Взгляд в Зазеркалье — ​и теперь несчастные Карина и Егор зависли где-то в пространстве, ожидая, пока взрослые договорятся. Наверное, Наташа Маленькова верит, что, возвратив детей в ад общаги, она поступает верно. Ведь она их любит. Безусловно, полагает себя правым и Валерий Курдюмов — ​он искренне привязан к малышам и борется исключительно ради их же блага.

И чиновники — ​хотя нарушили все возможные инструкции, но опомнились, детей изъяли, дело возбудили. Чего же боле?

И лишь Антонина Имидадзе, встречающая названного сына только во сне, не торопится делать выводы, что такое хорошо, а что плохо…

«Я очень люблю Максимку и надеюсь увидеть рано или поздно. Но я буду помогать и другим брошенным детям. Как Бог пошлет», — ​вздыхает она.

«Не делай добра, не получишь и зла», — ​печалится и бывший опекун, а ныне фигурантка уголовного дела Ольга Курдюмова, вытирая рукой слезы. У нее теперь одна надежда — ​на нового уполномоченного при президенте по правам ребенка Анну Кузнецову.

Она мать, она сама родом из маленького города, она поймет.


Валентина ПЕТРЕНКО, член комитета Совета Федерации по социальной политике:

— Законодательство по части сохранения семьи меняется сразу, как только мы видим такую необходимость на практике. Например, сейчас готов очень полезный законопроект, направленный на то, чтобы не разлучать мать, попавшую в места лишения свободы, с грудничком. Если прежде ребенок забирался и воспитывался отдельно, то теперь до трех лет он будет жить с матерью, получать любовь и заботу, что в свою очередь благотворно повлияет и на оступившуюся родительницу.

Разумеется, надо идти дальше: продумать, как и по достижении условленного возраста сохранить этот контакт. Возможно, в каких-то случаях мать сможет носить специальный браслет или вовсе выйти на УДО. Схожая проблема касается и более старших детей, чьи родители живут по принципу «джентльменов удачи». Когда те появляются раз в полгода-год, ребенок недополучает тепла, становится замкнутым, озлобляется. Его психика ломается, ухудшаются шансы на нормальное развитие. Это порождает уже и сложности для опекунов. Я была в Школе приемных родителей во Владивостоке, где мы обсуждали передержку воспитанников в детском доме. Она происходит не потому, что опекуны не готовы их принять, а оттого, что биологические родители появляются с какой-нибудь конфеткой раз в полгода, и все. При этом не позволяют забрать ребенка, хотя сами им не занимаются.
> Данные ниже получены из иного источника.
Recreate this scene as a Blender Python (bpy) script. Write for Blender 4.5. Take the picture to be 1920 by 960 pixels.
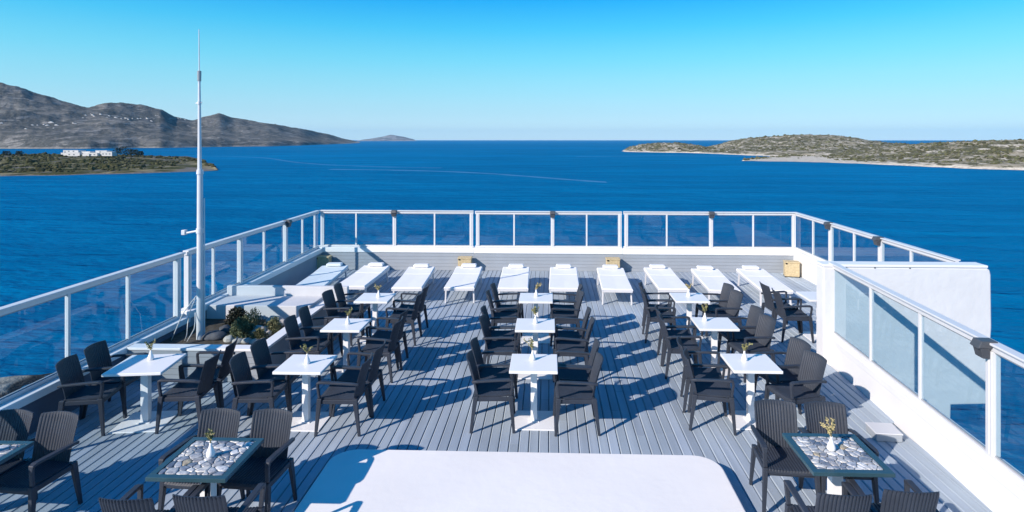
import bpy, bmesh, math, random
from mathutils import Vector, Matrix, noise
random.seed(7)
R = math.radians
for o in list(bpy.data.objects): bpy.data.objects.remove(o)
sc = bpy.context.scene
COL = sc.collection

# ------------------------------------------------------------ camera, sky, sun
F_PX, CX, HZ, CAM_Z, YAW = 1120.0, 990.0, 262.0, 3.6, R(2.0)
cam_d = bpy.data.cameras.new('camera'); cam = bpy.data.objects.new('camera', cam_d); COL.objects.link(cam)
cam_d.sensor_width = 36; cam_d.lens = F_PX/1920*36
cam_d.shift_x = -(CX-960)/1920; cam_d.shift_y = -(480-HZ)/1920
cam_d.clip_start = .05; cam_d.clip_end = 400000
cam.location = (0, 0, CAM_Z); cam.rotation_euler = (R(90), 0, YAW)
sc.camera = cam

SUN_EL, SUN_AZ = R(29.6), R(42)      # elevation; the azimuth shadows fall towards, from +X
w = bpy.data.worlds.new('World'); sc.world = w; w.use_nodes = True
nt = w.node_tree; nt.nodes.clear()
sky = nt.nodes.new('ShaderNodeTexSky'); sky.sky_type = 'NISHITA'; sky.sun_disc = False
sky.sun_elevation = SUN_EL
sky.sun_rotation = math.atan2(-math.cos(SUN_AZ), -math.sin(SUN_AZ))   # measured from +Y towards +X
sky.altitude = 0; sky.air_density = 1.0; sky.dust_density = 0.1; sky.ozone_density = 3.0
hs = nt.nodes.new('ShaderNodeHueSaturation'); hs.inputs['Hue'].default_value = .5
hs.inputs['Saturation'].default_value = 1.0; hs.inputs['Value'].default_value = 1.0
# clear, polarised-looking sky: deeper blue with height above the horizon
tcw = nt.nodes.new('ShaderNodeTexCoord'); sx = nt.nodes.new('ShaderNodeSeparateXYZ')
rw = nt.nodes.new('ShaderNodeValToRGB')
e = rw.color_ramp.elements
e[0].position = 0.0; e[0].color = (.42, .66, 1.2, 1)
e[1].position = 1; e[1].color = (.05, .62, 1.1, 1)
for p_, c_ in ((.055, (.52, .75, 1.0, 1)), (.099, (.50, .90, .97, 1)), (.143, (.36, 1.0, 1.02, 1)), (.186, (.17, 1.0, 1.1, 1)), (.228, (.09, .95, 1.2, 1)), (.45, (.04, .72, 1.2, 1))):
    q = e.new(p_); q.color = c_
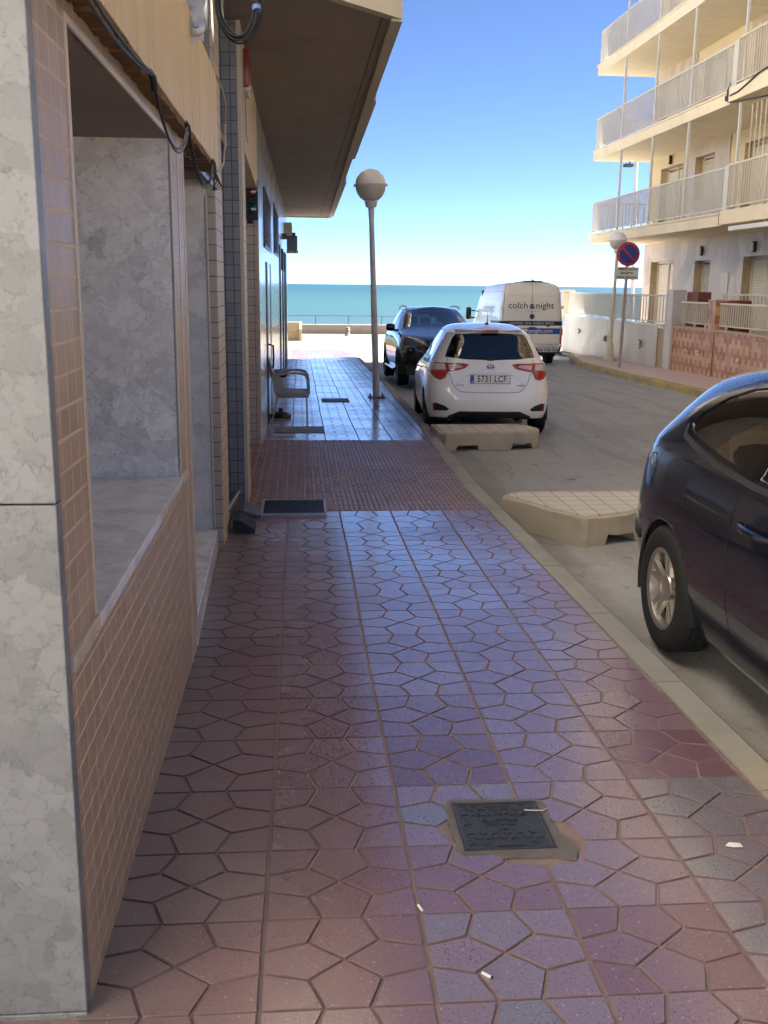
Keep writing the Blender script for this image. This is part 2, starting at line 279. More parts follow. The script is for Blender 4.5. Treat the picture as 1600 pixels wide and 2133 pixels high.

Сейчас главенствует мнение, что маленький человечек должен расти не в детдоме, а получать воспитание в семье. В первую очередь мы, конечно, стараемся сохранить кровную ячейку общества: при необходимости помогаем с устройством на работу, решаем жилищную проблему, привлекаем психолога. Но когда все данные родителям шансы исчерпаны, а результатов нет, когда ребенку что-то угрожает, тогда, конечно, подключаем родственников, затем опекунов из числа других взрослых. На Северном Кавказе, например, вообще нет детских домов, там считается позорным, если близкие отказываются взять малыша. И нам надо продвигать такой подход по России в целом. А не так, как было в нашем недавнем прошлом либо нынче во Франции: десятки, сотни ребятишек по малейшему признаку отбираются и отправляются в детдом.

Сегодня звучит немало претензий к органам опеки, однако ювенальной юстиции у нас, по счастью, нет, на первое место ставится семья и принимаются все меры, чтобы помочь ее реабилитации и воссоединению. Нам нужно не создавать некий законодательный комбайн и косить все истории под одну гребенку, а неустанно работать с семьями, чтобы и дети, и родители в них находились в правильной психологической обстановке и семья оставалась главным очагом любви и заботы для каждого из ее членов.